Go through the data below and copy it exactly, skipping every picture.
______
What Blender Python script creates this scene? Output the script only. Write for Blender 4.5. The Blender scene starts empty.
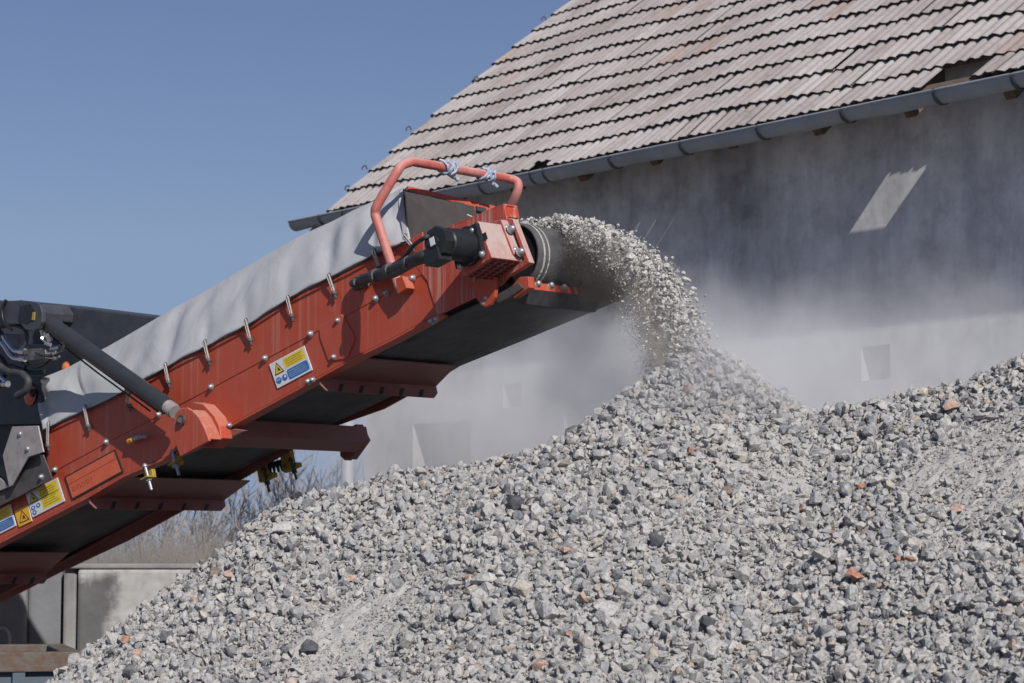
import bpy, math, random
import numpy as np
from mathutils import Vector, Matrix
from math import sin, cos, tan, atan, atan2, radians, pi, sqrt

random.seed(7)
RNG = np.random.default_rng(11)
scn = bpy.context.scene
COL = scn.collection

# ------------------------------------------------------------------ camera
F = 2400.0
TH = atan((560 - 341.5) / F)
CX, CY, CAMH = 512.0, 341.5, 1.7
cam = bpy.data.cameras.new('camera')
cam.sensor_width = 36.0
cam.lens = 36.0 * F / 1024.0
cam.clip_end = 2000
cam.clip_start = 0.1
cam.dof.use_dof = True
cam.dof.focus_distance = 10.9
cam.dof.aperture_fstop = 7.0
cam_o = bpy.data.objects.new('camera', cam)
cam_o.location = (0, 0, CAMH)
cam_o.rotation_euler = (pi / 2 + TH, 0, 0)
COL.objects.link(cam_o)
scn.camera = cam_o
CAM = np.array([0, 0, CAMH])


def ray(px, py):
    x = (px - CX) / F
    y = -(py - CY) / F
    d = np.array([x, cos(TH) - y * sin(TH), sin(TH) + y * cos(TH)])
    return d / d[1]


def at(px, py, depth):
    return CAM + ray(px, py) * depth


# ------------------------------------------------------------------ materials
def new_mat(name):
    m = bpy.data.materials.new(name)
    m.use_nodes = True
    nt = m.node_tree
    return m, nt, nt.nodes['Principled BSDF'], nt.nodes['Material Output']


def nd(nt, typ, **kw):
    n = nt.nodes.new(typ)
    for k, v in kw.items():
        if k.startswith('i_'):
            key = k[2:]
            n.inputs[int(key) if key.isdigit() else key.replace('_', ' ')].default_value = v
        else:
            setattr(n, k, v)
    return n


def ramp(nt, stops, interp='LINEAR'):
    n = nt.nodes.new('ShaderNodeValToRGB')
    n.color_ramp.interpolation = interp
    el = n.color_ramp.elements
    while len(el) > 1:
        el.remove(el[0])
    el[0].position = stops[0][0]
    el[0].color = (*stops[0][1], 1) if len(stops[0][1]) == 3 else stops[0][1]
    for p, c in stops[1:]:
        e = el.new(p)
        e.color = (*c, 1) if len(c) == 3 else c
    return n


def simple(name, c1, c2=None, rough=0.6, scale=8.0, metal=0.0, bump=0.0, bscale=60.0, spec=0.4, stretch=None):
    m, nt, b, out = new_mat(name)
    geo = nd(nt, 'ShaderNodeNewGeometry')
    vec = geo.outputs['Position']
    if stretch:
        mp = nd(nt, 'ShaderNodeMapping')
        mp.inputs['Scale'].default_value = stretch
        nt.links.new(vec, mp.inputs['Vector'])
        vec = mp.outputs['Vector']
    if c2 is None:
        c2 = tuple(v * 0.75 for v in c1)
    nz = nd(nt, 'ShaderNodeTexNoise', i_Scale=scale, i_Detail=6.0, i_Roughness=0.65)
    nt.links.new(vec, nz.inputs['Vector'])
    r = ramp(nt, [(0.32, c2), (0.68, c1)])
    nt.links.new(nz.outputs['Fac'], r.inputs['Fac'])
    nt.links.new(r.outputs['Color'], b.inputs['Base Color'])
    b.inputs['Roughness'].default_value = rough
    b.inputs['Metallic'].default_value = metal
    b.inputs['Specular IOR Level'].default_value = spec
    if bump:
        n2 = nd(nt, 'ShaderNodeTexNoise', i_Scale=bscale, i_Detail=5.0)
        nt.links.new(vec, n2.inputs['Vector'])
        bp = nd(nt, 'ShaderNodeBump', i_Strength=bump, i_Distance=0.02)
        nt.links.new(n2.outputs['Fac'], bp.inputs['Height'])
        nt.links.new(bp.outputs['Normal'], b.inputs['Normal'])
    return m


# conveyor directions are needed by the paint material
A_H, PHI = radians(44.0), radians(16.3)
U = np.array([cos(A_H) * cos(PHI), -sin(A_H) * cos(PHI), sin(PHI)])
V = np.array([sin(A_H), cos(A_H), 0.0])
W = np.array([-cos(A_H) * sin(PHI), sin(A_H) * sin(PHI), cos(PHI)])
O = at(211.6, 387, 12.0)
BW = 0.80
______
■ TASK SOLUTION ■
What Blender Python script creates this scene? Output the script only. Write for Blender 4.5. The Blender scene starts empty.
import bpy, math, random
import numpy as np
from mathutils import Vector, Matrix
from math import sin, cos, tan, atan, atan2, radians, pi, sqrt

random.seed(7)
RNG = np.random.default_rng(11)
scn = bpy.context.scene
COL = scn.collection

# ------------------------------------------------------------------ camera
F = 2400.0
TH = atan((560 - 341.5) / F)
CX, CY, CAMH = 512.0, 341.5, 1.7
cam = bpy.data.cameras.new('camera')
cam.sensor_width = 36.0
cam.lens = 36.0 * F / 1024.0
cam.clip_end = 2000
cam.clip_start = 0.1
cam.dof.use_dof = True
cam.dof.focus_distance = 10.9
cam.dof.aperture_fstop = 7.0
cam_o = bpy.data.objects.new('camera', cam)
cam_o.location = (0, 0, CAMH)
cam_o.rotation_euler = (pi / 2 + TH, 0, 0)
COL.objects.link(cam_o)
scn.camera = cam_o
CAM = np.array([0, 0, CAMH])


def ray(px, py):
    x = (px - CX) / F
    y = -(py - CY) / F
    d = np.array([x, cos(TH) - y * sin(TH), sin(TH) + y * cos(TH)])
    return d / d[1]


def at(px, py, depth):
    return CAM + ray(px, py) * depth


# ------------------------------------------------------------------ materials
def new_mat(name):
    m = bpy.data.materials.new(name)
    m.use_nodes = True
    nt = m.node_tree
    return m, nt, nt.nodes['Principled BSDF'], nt.nodes['Material Output']


def nd(nt, typ, **kw):
    n = nt.nodes.new(typ)
    for k, v in kw.items():
        if k.startswith('i_'):
            key = k[2:]
            n.inputs[int(key) if key.isdigit() else key.replace('_', ' ')].default_value = v
        else:
            setattr(n, k, v)
    return n


def ramp(nt, stops, interp='LINEAR'):
    n = nt.nodes.new('ShaderNodeValToRGB')
    n.color_ramp.interpolation = interp
    el = n.color_ramp.elements
    while len(el) > 1:
        el.remove(el[0])
    el[0].position = stops[0][0]
    el[0].color = (*stops[0][1], 1) if len(stops[0][1]) == 3 else stops[0][1]
    for p, c in stops[1:]:
        e = el.new(p)
        e.color = (*c, 1) if len(c) == 3 else c
    return n


def simple(name, c1, c2=None, rough=0.6, scale=8.0, metal=0.0, bump=0.0, bscale=60.0, spec=0.4, stretch=None):
    m, nt, b, out = new_mat(name)
    geo = nd(nt, 'ShaderNodeNewGeometry')
    vec = geo.outputs['Position']
    if stretch:
        mp = nd(nt, 'ShaderNodeMapping')
        mp.inputs['Scale'].default_value = stretch
        nt.links.new(vec, mp.inputs['Vector'])
        vec = mp.outputs['Vector']
    if c2 is None:
        c2 = tuple(v * 0.75 for v in c1)
    nz = nd(nt, 'ShaderNodeTexNoise', i_Scale=scale, i_Detail=6.0, i_Roughness=0.65)
    nt.links.new(vec, nz.inputs['Vector'])
    r = ramp(nt, [(0.32, c2), (0.68, c1)])
    nt.links.new(nz.outputs['Fac'], r.inputs['Fac'])
    nt.links.new(r.outputs['Color'], b.inputs['Base Color'])
    b.inputs['Roughness'].default_value = rough
    b.inputs['Metallic'].default_value = metal
    b.inputs['Specular IOR Level'].default_value = spec
    if bump:
        n2 = nd(nt, 'ShaderNodeTexNoise', i_Scale=bscale, i_Detail=5.0)
        nt.links.new(vec, n2.inputs['Vector'])
        bp = nd(nt, 'ShaderNodeBump', i_Strength=bump, i_Distance=0.02)
        nt.links.new(n2.outputs['Fac'], bp.inputs['Height'])
        nt.links.new(bp.outputs['Normal'], b.inputs['Normal'])
    return m


# conveyor directions are needed by the paint material
A_H, PHI = radians(44.0), radians(16.3)
U = np.array([cos(A_H) * cos(PHI), -sin(A_H) * cos(PHI), sin(PHI)])
V = np.array([sin(A_H), cos(A_H), 0.0])
W = np.array([-cos(A_H) * sin(PHI), sin(A_H) * sin(PHI), cos(PHI)])
O = at(211.6, 387, 12.0)
BW = 0.80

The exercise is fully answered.